(Scripts that build scenes)

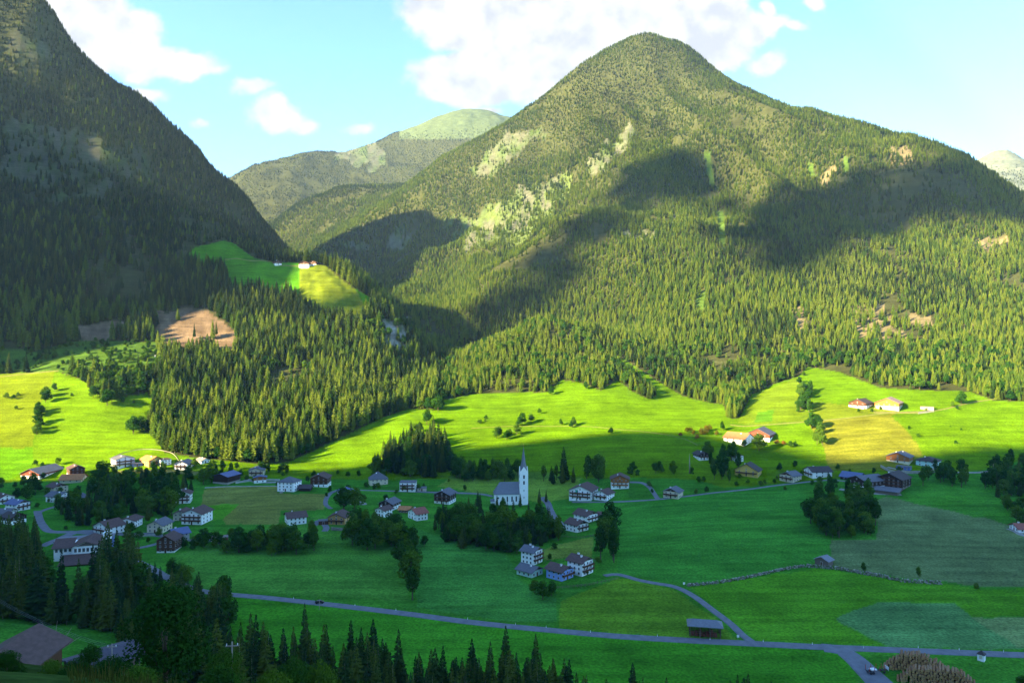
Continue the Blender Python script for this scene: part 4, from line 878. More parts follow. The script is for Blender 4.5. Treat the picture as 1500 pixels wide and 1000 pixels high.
# timber yard
BARKLOG=[mat('log_bark',(.25,.125,.06),.95,.35,1.5,.1,(4,4,.4)),mat('log_bark_grey',(.27,.16,.085),.95,.3,1.5,.1,(4,4,.4))]; CUT=mat('cut_wood',(.46,.27,.11),.9,.25,2)
lm=[]
for k in range(4):
    b=MB(); r=.50; L=2.4; b.tube([(0,-L,0),(0,L,0)],[r,r*.92],9,0,False)
    for y in (-L,L): rr=r if y<0 else r*.92; pts=[(rr*math.cos(t),y,rr*math.sin(t)) for t in np.linspace(0,2*math.pi,10)[:-1]]; b.face(pts if y<0 else pts[::-1],1)
    lm.append(b.mesh('log',[BARKLOG[k%2],CUT],True))
nlog=0
for (px0,px1,Y0,layers,rz,lab,grp) in ((1296,1384,287,7,-.55,'rough log in the dark upper stack of the timber yard','logs of the upper stack'),(1316,1424,277,6,-.5,'rough log in the long middle stack of the timber yard','logs of the middle stack'),(1345,1445,267,3,-.45,'pale ended log in the near stack of the timber yard','logs of the near stack')):
    x0,x1=(px0-750)/F*Y0,(px1-750)/F*Y0; n=int((x1-x0)/1.06)
    for l in range(layers):
        for i in range(n-l*2-(l>2)*random.randint(0,3)):
            x=x0+(i+.5*l+l*.5)*1.06+random.uniform(-.08,.08); y=Y0+random.uniform(-.5,.5)-(x-x0)*.12; z=ground(x,y)+.48+l*.88+random.uniform(-.06,.06)
            o=link('log',random.choice(lm),None,(x,y,z),rz+random.uniform(-.08,.08)); s=random.uniform(.85,1.1); o.scale=(s,random.uniform(.9,1.1),s); tag(o,lab,'log',grp); nlog+=1
print('logs',nlog)
def trailer():
    p=at(1284,986); o=empty('timber_trailer',(p.x,p.y,p.z+.25),-math.atan(p.x/p.y)+R(35)); tag(o,'empty timber trailer with red stakes parked beside the log stacks','trailer')
    RED=mat('red_paint_metal',(.45,.03,.03),.5,.1,1,.4); DK=mat('dark_metal',(.04,.04,.05),.6,.1,1,.4); WH=mat('white_metal',(.7,.7,.7),.5,.05,1,.4)
    b=MB(); b.box(-4.2,4.2,-.55,-.35,.95,1.2); b.box(-4.2,4.2,.35,.55,.95,1.2)
    for x in (-4,-2,0,2,4): b.box(x-.12,x+.12,-1.2,1.2,1.203,1.36)
    b.build('frame',DK,o)
    for x in (-3.8,-1.6,.6,2.8):
        for s in (-1,1): MB().box(x-.07,x+.07,s*1.18-.07,s*1.18+.07,1.363,3.1).build('stake',RED,o)
    wm=MB().tube([(0,-.16,0),(0,.16,0)],.5,14).mesh('wheel',[DK])
    for x in (-3.0,-1.9,2.6):
        for s in (-1,1): q=link('wheel',wm,o,(x,s*.95,.5))
    MB().box(-2.6,-.4,-1.0,1.0,1.363,1.75).build('load_bed',WH,o); MB().box(4.25,4.4,-1.1,1.1,1.0,2.4).build('headboard',WH,o)
trailer()
def car(px,py,label,col,yaw=0):
    p=at(px,py); o=empty('parked_car' if yaw else 'car',(p.x,p.y,p.z+.16),-math.atan(p.x/p.y)+R(yaw)); tag(o,label,'car'); m=mat('car_'+str(col),col,.35,.05,1,.5)
    pr=[(-2.1,.45),(2.1,.45),(2.15,.85),(1.3,1.0),(.7,1.45),(-1.2,1.48),(-1.95,1.0),(-2.15,.9)]
    MB().extrude(None,[(x,.85,z) for x,z in pr],[(x,-.85,z) for x,z in pr]).build('body',m,o)
    pw=[(.62,1.4),(-1.15,1.42),(-1.7,1.02),(1.15,1.02)]
    for s in (-1,1): MB().extrude(None,[(x,s*.852,z) for x,z in pw],[(x,s*.87,z) for x,z in pw]).build('window',GLASS,o)
    wm=MB().tube([(0,-.1,0),(0,.1,0)],.33,12).mesh('wheel',[mat('tyre',(.02,.02,.02),.9,.1,1)])
    for x in (-1.3,1.3):
        for s in (-1,1): link('wheel',wm,o,(x,s*.82,.33))
car(468,883.5,'dark car driving along the valley road',(.02,.022,.03),0)
car(183,924,'white car parked beside the long low shed',(.75,.75,.75),20);
def posts():
    m=MB().box(-.09,.09,-.07,.07,-.3,1.0,0).box(-.095,.095,-.075,.075,.72,.86,1).mesh('road_post',[PL['white'],mat('post_black',(.02,.02,.02),.7,.1,1)])
    for px,py in ((430,877),(520,887),(580,894),(685,907),(755,915),(800,919),(865,926),(963,932),(1040,937),(1118,940),(1190,944),(1265,949),(1345,949),(1405,952),(1470,955)):
        p=at(px,py); tag(link('road_post',m,None,p),'slim white delineator post on the verge of the valley road','road post','posts along the valley road')
    for px,py,l in ((1081,936,'white marker sign at the mouth of the side lane'),(1002,858,'white marker at the lower end of the stone wall')):
        p=at(px,py); o=empty('marker_sign',p); tag(o,l,'sign'); MB().box(-.06,.06,-.06,.06,-.3,1.2).build('post',METAL,o); MB().box(-.5,.5,-.1,-.065,.9,2.0).build('panel',PL['white'],o)
posts()
def pole(px,py,h,label,Y=None,arm=True):
    p=at(px,py,Y); o=empty('utility_pole',p,random.uniform(-.4,.4)); tag(o,label,'utility pole')
    MB().tube([(0,0,-1),(0,0,h)],[.16,.10],8).build('post',POLEWOOD,o,True)
    if arm: MB().box(-1.0,1.0,-.07,.07,h-.75,h-.6).build('crossarm',POLEWOOD,o)
    for x in (-.8,0,.8) if arm else (): MB().tube([(x,0,h-.6),(x,0,h-.3)],.07,6).build('insulator',PL['white'],o)
    return p
pA=pole(164,935,9,'pale power pole rising behind the front bushes',150); pB=pole(340,990,9,'grey wooden power pole before the spruce tips',112)
pole(1412,590,9,'slim pole at the upper lane under the forest edge',None,False); pole(1455,700,12,'pale dead pole in the wood at the right edge',None,False); pole(468,893,5,'short pole beside the valley road near the dark car',None,False)
q=at(1010,693); o=empty('dead_tree',q); tag(o,'tall bare grey trunk standing above the dark hedge','dead tree'); MB().tube([(0,0,-1),(.1,0,8),(0,.1,17)],[.55,.42,.08],8).build('trunk',PALEBARK,o,True)
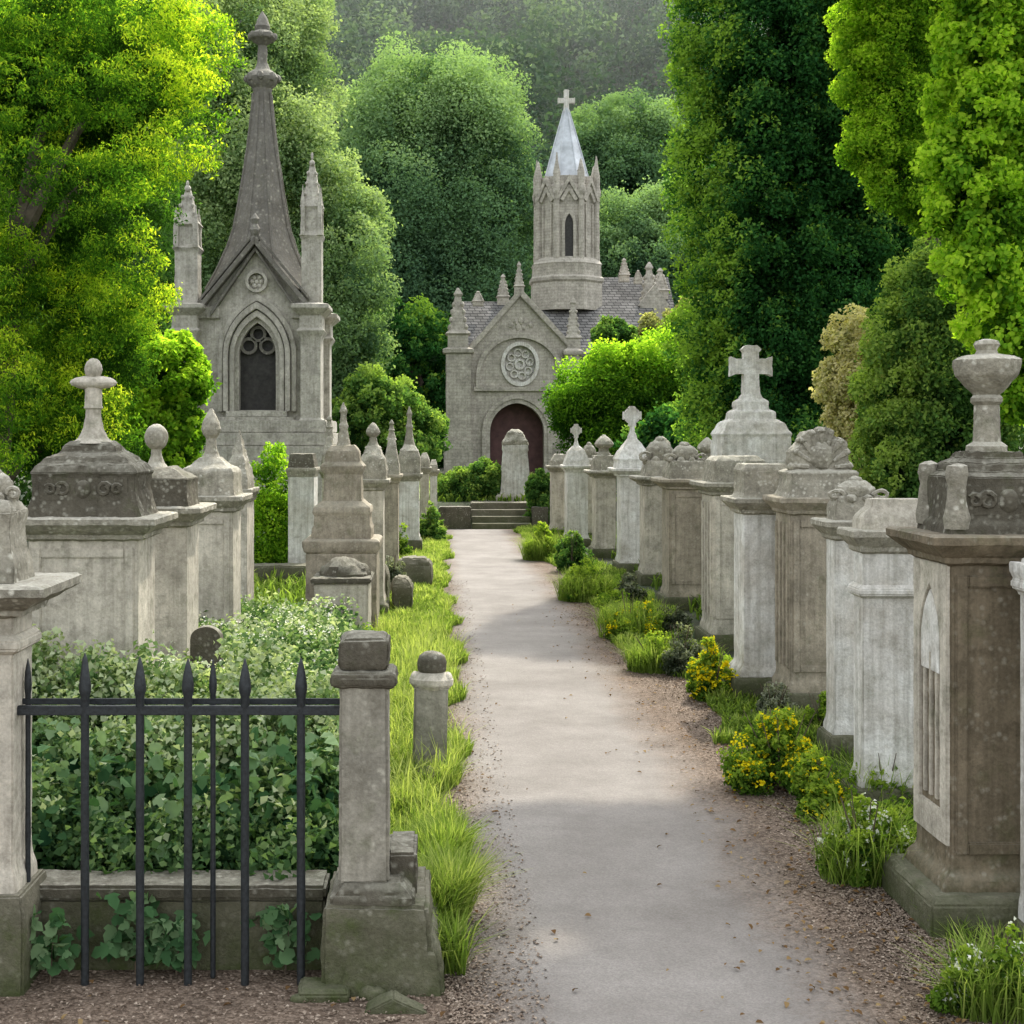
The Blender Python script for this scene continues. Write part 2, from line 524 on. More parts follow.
def ground_mat():
    m, nt = new_mat('soil_and_turf'); t = NT(nt)
    pos = t.n('ShaderNodeNewGeometry').outputs['Position']
    n1 = t.noise(pos, 1.6, 6, .7); n2 = t.noise(pos, 25, 4, .7)
    c = t.mix(t.ramp(n1, [(.4, 0.0), (.6, 1.0)]), (.040, .036, .020), (.032, .060, .016))
    c = t.mix(.6, c, t.ramp(n2, [(.3, .4), (.7, 1.3)]), 'MULTIPLY')
    b = t.n('ShaderNodeBsdfPrincipled'); t.l(c, b.inputs['Base Color']); b.inputs['Roughness'].default_value = .95
    bp = t.n('ShaderNodeBump'); bp.inputs['Strength'].default_value = .8; bp.inputs['Distance'].default_value = .03
    t.l(n2, bp.inputs['Height']); t.l(bp.outputs[0], b.inputs['Normal'])
    o = t.n('ShaderNodeOutputMaterial'); t.l(b.outputs[0], o.inputs[0])
    return m


GRAVEL_A, GRAVEL_B = (.112, .079, .056), (.28, .215, .165)


def gravel_mat(name, path=False):
    m, nt = new_mat(name); t = NT(nt)
    geo = t.n('ShaderNodeNewGeometry'); pos = geo.outputs['Position']
    v1 = t.n('ShaderNodeTexVoronoi'); v1.inputs['Scale'].default_value = 75; t.l(pos, v1.inputs['Vector'])
    v2 = t.n('ShaderNodeTexVoronoi'); v2.inputs['Scale'].default_value = 160; t.l(pos, v2.inputs['Vector'])
    n1 = t.noise(pos, 2.2, 5, .65); n2 = t.noise(pos, 40, 4, .7)
    sv = t.n('ShaderNodeSeparateColor'); t.l(v1.outputs['Color'], sv.inputs[0])
    c = t.mix(sv.outputs[0], GRAVEL_A, GRAVEL_B)
    c = t.mix(.8, c, t.ramp(n1, [(.3, .62), (.7, 1.2)]), 'MULTIPLY')
    c = t.mix(.5, c, t.ramp(v1.outputs['Distance'], [(.1, 1.1), (.6, .5)]), 'MULTIPLY')
    hgt = t.math('MULTIPLY', v1.outputs['Distance'], -1.0)
    bstr = 1.0
    b = t.n('ShaderNodeBsdfPrincipled'); b.inputs['Roughness'].default_value = .9
    b.inputs['Specular IOR Level'].default_value = .2
    if path:
        sp = t.n('ShaderNodeSeparateXYZ'); t.l(pos, sp.inputs[0])
        # worn smooth middle of the path, fading to loose gravel at both edges
        wob = t.math('MULTIPLY', t.math('SUBTRACT', t.noise(pos, .9, 4, .6), .5), .55)
        wob = t.math('ADD', wob, t.math('MULTIPLY', t.math('SUBTRACT', n2, .5), .22))
        q = t.math('ABSOLUTE', t.math('SUBTRACT', t.math('ADD', sp.outputs['X'], wob), .80))
        worn = t.ramp(q, [(.44, 1.0), (.76, 0.0)])
        n5 = t.noise(pos, 1.1, 6, .7)
        pv = t.mix(t.ramp(n5, [(.3, 0.0), (.7, 1.0)]), (.158, .143, .129), (.262, .243, .224))
        sc = t.n('ShaderNodeSeparateColor'); t.l(v2.outputs['Color'], sc.inputs[0])
        pv = t.mix(.35, pv, t.ramp(sc.outputs[0], [(.0, .55), (1, 1.35)]), 'MULTIPLY')
        lit = t.ramp(t.noise(pos, 55, 3, .8), [(.60, 0.0), (.70, 1.0)])
        pv = t.mix(t.math('MULTIPLY', lit, .35), pv, (.14, .11, .09))
        c = t.mix(worn, c, pv)
        hgt = t.math('MULTIPLY', hgt, t.math('SUBTRACT', 1.15, worn))
    t.l(c, b.inputs['Base Color'])
    bp = t.n('ShaderNodeBump'); bp.inputs['Strength'].default_value = bstr; bp.inputs['Distance'].default_value = .008
    t.l(t.math('ADD', hgt, t.math('MULTIPLY', n2, .5)), bp.inputs['Height'])
    t.l(bp.outputs[0], b.inputs['Normal'])
    o = t.n('ShaderNodeOutputMaterial'); t.l(b.outputs[0], o.inputs[0])
    return m


gx = np.concatenate([np.linspace(-420, -30, 14), np.linspace(-26, 26, 27), np.linspace(30, 420, 14)])
gy = np.concatenate([np.linspace(-60, 0, 7), np.linspace(2, 29, 14), np.linspace(30, 32, 9), np.linspace(34, 76, 12), np.linspace(80, 330, 30), [420, 600]])
props(grid('ground', gx, gy, gh, ground_mat()), kind='structure')
props(grid('gravel_verge', np.linspace(-3.6, 3.2, 18), np.linspace(-2, 5.6, 12), lambda x, y: gh(x, y) + .006, gravel_mat('brown_gravel')), kind='structure')


def path_edges(y):
    l = .05 + .045 * np.sin(y * .55 + .6) + .035 * np.sin(y * 1.7)
    r = 2.02 + .06 * np.sin(y * .7 + 1) + .05 * np.sin(y * 1.9 + .3) - .012 * np.maximum(0, y - 6)
    return l, r


ys = np.linspace(-2, 29.55, 90)
vv, ff = [], []
for j, y in enumerate(ys):
    l, r = path_edges(y)
    for i in range(9):
        vv.append((l + (r - l) * i / 8, y, .011))
for j in range(len(ys) - 1):
    for i in range(8):
        a = j * 9 + i
        ff.append((a, a + 1, a + 10, a + 9))
me = bpy.data.meshes.new('path'); me.from_pydata(vv, [], ff)
props(link('path', me, gravel_mat('worn_path', True)), kind='structure')

# loose chips of gravel and leaf litter
n = 90000
cy = 4.3 + 15 * rng.random(n) ** 2.2
l, r = path_edges(cy)
side = rng.random(n)
cx = np.where(side < .26, rng.uniform(-2.6, .4, n), np.where(side < .36, l - .04 + np.abs(rng.normal(0, .09, n)), r + .14 - np.abs(rng.normal(0, .20, n))))
keep = ~((cx < .04) & (cy > 5.2))
cx, cy = cx[keep], cy[keep]
p = np.stack([cx, cy, np.full(len(cx), .0155)], 1)
nr = np.tile([0, 0, 1.0], (len(p), 1))
props(quads_mesh('gravel_chips', leaf_cards(p, nr, .015, .75, 0, .17), 4, rng.beta(2.4, 2.2, len(p)), L['chip']), kind='stuff')

n = 1500
cy = 4.4 + 12 * rng.random(n) ** 1.8
l, r = path_edges(cy)
cx = np.where(rng.random(n) < .3, rng.uniform(-2.4, .5, n), r + .1 - np.abs(rng.normal(0, .45, n)))
keep = ~((cx < .04) & (cy > 5.1)); cx, cy = cx[keep], cy[keep]
p = np.stack([cx, cy, np.full(len(cx), .022)], 1)
props(quads_mesh('fallen_leaves', leaf_cards(p, np.tile([0, 0, 1.0], (len(p), 1)), .026, .6, 0, .22, 6), 6, rng.beta(2, 2, len(p)), leaf_mat('dry_leaf', [(0, (.06, .035, .018)), (.5, (.17, .10, .045)), (1, (.32, .24, .12))], .1, 1)), kind='stuff')

# the wooded hillside: one mass
hl = []
for yy in np.arange(97, 236, 8.0):
    for xx in np.arange(-62 - yy * .28, 62 + yy * .28, 9):
        x = xx + rng.uniform(-3.5, 3.5); y = yy + rng.uniform(-3.5, 3.5)
        if not -.27 < x / y < .34: continue
        r = rng.uniform(4.2, 7.0)
        hl.append((x, y, float(gh(x, y)) + r * .75, r, r, r * rng.uniform(1.0, 1.4)))
props(crown('hill_woodland', hl, 430000, .56, L['hill'], None, clumps=14, csize=.5, up=.8, light=lambda p: .34 * sstep(36, 72, p[:, 2]) - .22 + .35 * np.array([noise.noise(Vector(q) * .045) for q in p]), con=1.5, speck=.35), kind='stuff')  # tint rises with height, painting haze and lit crown tops

# ------------------------------------------------------------------ stone furniture: finials and tombs
def cross_outline(cx, z0, z1, span, t, zc, flare=1.25):
    """cross standing on z0, arms centred on zc"""
    a = t / 2; s = span / 2; f = a * flare
    return [(cx - a * 1.15, z0), (cx - a, zc - a), (cx - s + t * .35, zc - a), (cx - s, zc - f), (cx - s, zc + f), (cx - s + t * .35, zc + a), (cx - a, zc + a),
            (cx - a, z1 - t * .45), (cx - f, z1 - t * .25), (cx - f * .6, z1), (cx + f * .6, z1), (cx + f, z1 - t * .25), (cx + a, z1 - t * .45),
            (cx + a, zc + a), (cx + s - t * .35, zc + a), (cx + s, zc + f), (cx + s, zc - f), (cx + s - t * .35, zc - a), (cx + a, zc - a), (cx + a * 1.15, z0)]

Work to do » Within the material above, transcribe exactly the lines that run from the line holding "The Blender Python script for this scene continues." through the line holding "GRAVEL_A, GRAVEL_B = (.112, .079, .056), (.28, .215, .165)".

Solution below »
The Blender Python script for this scene continues. Write part 2, from line 524 on. More parts follow.
def ground_mat():
    m, nt = new_mat('soil_and_turf'); t = NT(nt)
    pos = t.n('ShaderNodeNewGeometry').outputs['Position']
    n1 = t.noise(pos, 1.6, 6, .7); n2 = t.noise(pos, 25, 4, .7)
    c = t.mix(t.ramp(n1, [(.4, 0.0), (.6, 1.0)]), (.040, .036, .020), (.032, .060, .016))
    c = t.mix(.6, c, t.ramp(n2, [(.3, .4), (.7, 1.3)]), 'MULTIPLY')
    b = t.n('ShaderNodeBsdfPrincipled'); t.l(c, b.inputs['Base Color']); b.inputs['Roughness'].default_value = .95
    bp = t.n('ShaderNodeBump'); bp.inputs['Strength'].default_value = .8; bp.inputs['Distance'].default_value = .03
    t.l(n2, bp.inputs['Height']); t.l(bp.outputs[0], b.inputs['Normal'])
    o = t.n('ShaderNodeOutputMaterial'); t.l(b.outputs[0], o.inputs[0])
    return m


GRAVEL_A, GRAVEL_B = (.112, .079, .056), (.28, .215, .165)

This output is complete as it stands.